Much like a smart review of a good performance, the memorability of Dance Ink as a magazine lay in the dialogue it initiated between provocative images and the reflective texts of some of the most interesting New York dance writers, such as Joan Acocella, Mindy Aloff and Tobi Tobias. Many of their essays dealt with the perceptual challenges of dance photography. It was a fascinating exercise to see dance critics who had spent their lives in front of moving images pondering the exquisite stillness of the dance photograph. Unencumbered by advertisements or censorious advertisers, Dance Ink did whatever it wanted graphically. Many of these daring images that would have challenged the mainstream--such as full-page sensuous portraits of choreographer Stephen Petronio, topless in a fur-lined room, or a snarling image of performance artist Diamanda Galas sporting tight leather apparel and tattooed fingers--are reprinted in this book. The more risque images include those of John Kelly, who transforms himself with makeup, costumes and elaborate sets into a fey Mona Lisa and Parisian aerialist, and Lance Gries, who springs upward with outstretched arm and upraised leg, nude except for black boots.

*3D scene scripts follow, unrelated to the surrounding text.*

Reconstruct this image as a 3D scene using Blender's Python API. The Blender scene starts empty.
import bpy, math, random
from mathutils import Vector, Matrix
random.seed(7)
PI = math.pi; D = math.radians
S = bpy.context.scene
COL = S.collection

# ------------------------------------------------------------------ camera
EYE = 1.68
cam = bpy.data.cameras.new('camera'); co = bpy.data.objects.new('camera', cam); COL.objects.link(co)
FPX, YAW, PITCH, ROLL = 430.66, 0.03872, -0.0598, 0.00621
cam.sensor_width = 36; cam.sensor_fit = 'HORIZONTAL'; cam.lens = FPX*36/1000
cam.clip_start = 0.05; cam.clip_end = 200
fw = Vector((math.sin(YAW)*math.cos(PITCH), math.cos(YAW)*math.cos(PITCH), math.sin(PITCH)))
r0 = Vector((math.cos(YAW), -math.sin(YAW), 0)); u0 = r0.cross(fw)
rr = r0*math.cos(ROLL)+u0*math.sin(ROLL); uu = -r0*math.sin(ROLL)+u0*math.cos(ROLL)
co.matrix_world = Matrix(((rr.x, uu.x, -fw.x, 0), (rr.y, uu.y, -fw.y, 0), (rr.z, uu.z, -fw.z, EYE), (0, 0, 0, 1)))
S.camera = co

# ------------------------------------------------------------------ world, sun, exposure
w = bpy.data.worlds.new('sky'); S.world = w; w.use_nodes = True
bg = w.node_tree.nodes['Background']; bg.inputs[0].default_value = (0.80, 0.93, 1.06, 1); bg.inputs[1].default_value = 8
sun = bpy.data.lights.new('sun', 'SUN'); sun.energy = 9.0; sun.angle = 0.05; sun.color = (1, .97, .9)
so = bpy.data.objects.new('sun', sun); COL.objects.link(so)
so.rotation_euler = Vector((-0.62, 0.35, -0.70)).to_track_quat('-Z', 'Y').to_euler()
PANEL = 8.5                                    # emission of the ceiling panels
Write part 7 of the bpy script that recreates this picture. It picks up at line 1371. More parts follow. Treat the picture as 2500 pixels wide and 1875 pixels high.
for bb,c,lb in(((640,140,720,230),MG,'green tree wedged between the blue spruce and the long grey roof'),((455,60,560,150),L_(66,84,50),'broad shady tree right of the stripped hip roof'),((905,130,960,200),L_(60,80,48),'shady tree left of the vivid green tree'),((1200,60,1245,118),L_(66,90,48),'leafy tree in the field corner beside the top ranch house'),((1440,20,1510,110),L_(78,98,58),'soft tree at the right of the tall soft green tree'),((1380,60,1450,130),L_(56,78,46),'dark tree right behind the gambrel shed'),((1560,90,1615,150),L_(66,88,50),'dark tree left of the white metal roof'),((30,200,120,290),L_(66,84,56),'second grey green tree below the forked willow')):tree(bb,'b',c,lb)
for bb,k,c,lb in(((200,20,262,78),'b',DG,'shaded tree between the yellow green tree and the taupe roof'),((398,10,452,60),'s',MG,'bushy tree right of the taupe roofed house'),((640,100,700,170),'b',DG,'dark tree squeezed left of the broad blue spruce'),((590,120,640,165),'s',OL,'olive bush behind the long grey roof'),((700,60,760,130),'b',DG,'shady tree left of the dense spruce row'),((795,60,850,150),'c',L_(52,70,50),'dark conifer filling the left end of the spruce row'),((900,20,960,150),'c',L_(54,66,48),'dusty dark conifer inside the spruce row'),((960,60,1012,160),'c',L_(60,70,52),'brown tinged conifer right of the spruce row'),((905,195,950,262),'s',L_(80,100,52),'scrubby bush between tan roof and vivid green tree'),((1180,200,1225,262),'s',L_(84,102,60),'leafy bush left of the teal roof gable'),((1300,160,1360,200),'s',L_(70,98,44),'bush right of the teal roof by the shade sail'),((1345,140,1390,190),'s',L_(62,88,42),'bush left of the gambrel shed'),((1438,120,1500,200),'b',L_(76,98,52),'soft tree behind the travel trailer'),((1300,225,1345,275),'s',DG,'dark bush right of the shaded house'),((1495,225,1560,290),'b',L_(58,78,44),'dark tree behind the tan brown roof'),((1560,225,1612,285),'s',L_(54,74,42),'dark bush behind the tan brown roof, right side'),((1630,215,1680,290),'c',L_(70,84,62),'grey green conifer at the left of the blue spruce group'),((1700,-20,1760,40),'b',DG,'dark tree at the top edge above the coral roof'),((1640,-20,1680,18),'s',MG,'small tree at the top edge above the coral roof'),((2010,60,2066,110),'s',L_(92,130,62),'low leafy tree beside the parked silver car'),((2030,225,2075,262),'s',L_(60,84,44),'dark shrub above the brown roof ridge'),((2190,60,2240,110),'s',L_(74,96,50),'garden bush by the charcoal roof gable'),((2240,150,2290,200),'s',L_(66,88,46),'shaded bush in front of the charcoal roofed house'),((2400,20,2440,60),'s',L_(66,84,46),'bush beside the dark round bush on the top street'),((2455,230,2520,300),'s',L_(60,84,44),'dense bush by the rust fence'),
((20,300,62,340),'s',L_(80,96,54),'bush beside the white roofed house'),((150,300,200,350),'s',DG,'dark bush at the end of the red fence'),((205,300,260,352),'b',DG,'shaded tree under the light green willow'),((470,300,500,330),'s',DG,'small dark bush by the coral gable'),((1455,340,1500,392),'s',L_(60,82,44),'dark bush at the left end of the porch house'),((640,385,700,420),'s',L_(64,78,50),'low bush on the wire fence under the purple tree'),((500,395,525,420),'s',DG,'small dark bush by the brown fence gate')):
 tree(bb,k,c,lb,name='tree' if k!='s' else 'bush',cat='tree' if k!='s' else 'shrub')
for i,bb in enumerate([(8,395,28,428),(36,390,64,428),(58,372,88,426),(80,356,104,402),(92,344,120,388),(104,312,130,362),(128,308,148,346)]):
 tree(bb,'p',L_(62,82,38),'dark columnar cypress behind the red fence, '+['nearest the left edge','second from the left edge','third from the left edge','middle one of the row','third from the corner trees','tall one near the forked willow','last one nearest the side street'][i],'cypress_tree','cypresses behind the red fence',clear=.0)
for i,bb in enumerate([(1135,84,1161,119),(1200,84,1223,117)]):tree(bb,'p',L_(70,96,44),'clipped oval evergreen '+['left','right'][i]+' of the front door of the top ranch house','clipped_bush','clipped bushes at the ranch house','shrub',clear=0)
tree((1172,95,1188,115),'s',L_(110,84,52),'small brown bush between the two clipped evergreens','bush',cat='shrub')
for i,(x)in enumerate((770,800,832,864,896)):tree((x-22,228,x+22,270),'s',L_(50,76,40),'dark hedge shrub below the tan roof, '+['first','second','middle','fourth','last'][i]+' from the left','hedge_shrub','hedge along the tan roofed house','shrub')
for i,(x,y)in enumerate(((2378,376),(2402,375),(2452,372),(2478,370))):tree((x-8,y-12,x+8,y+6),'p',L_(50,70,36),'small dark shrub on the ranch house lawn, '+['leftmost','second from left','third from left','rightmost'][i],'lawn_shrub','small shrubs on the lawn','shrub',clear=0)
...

This tension between adoration and the inevitable distortion dance photography involves is a constant throughout the book. Walter Benjamin in “The Work of Art in the Age of Mechanical Reproduction” commented on this obsessive need of contemporary man to bring objects closer and thus to negate their unique, ephemeral quality. Miller and Tarr’s book indirectly acknowledges that tension, revealing how photographs are a durable and accessible artifact of dance and, at the same time, its violation.
Of the 18 photographers represented in “Dance Ink Photographs,” the one who most comfortably works in the zone between the stage and life is Annie Leibovitz, whose photographs seem not to have happened just before or after an action, but right in the midst of something still ongoing. They bristle with clarity and spontaneous vibrancy. My favorite in this collection is Leibovitz’s stunning photo of New York City Ballet dancer Darci Kistler seated on the lap of Peter Martins, the ballet’s artistic director and Kistler’s husband. The photo tells several stories at once. Doll-like Kistler seems to pose weightless on Martins’ lap, her legs disappearing into a huge fluff of white tulle skirt, her hands gracefully limp, her waist-length hair cascading down her back and her bare neck and shoulders arching upward as her bosom is defined by a row of soft satin roses at the border of her gown. While Kistler gazes upward, all pliancy and vulnerability, Martins faces the camera sternly, his hands about Kistler’s waist as he sits in a chair, his gaze challenging and possessive. With his jacket resting on the back of his chair and his shirt unbuttoned at the neck, he seems caught in an intimate action both aesthetic and sexual, which is the essence of dance.
This quality is also evident in photos by Twyla Tharp’s son, Jesse Huot, of Tharp, sleek and gray-haired, in rehearsal. It is this promise and this revelation that is in the finest dance photography. For dancer and photographer to get into this zone is a fleeting and transitory achievement. “Dance Ink Photographs” reminds us how the finest dance photographs can be messages of that journey.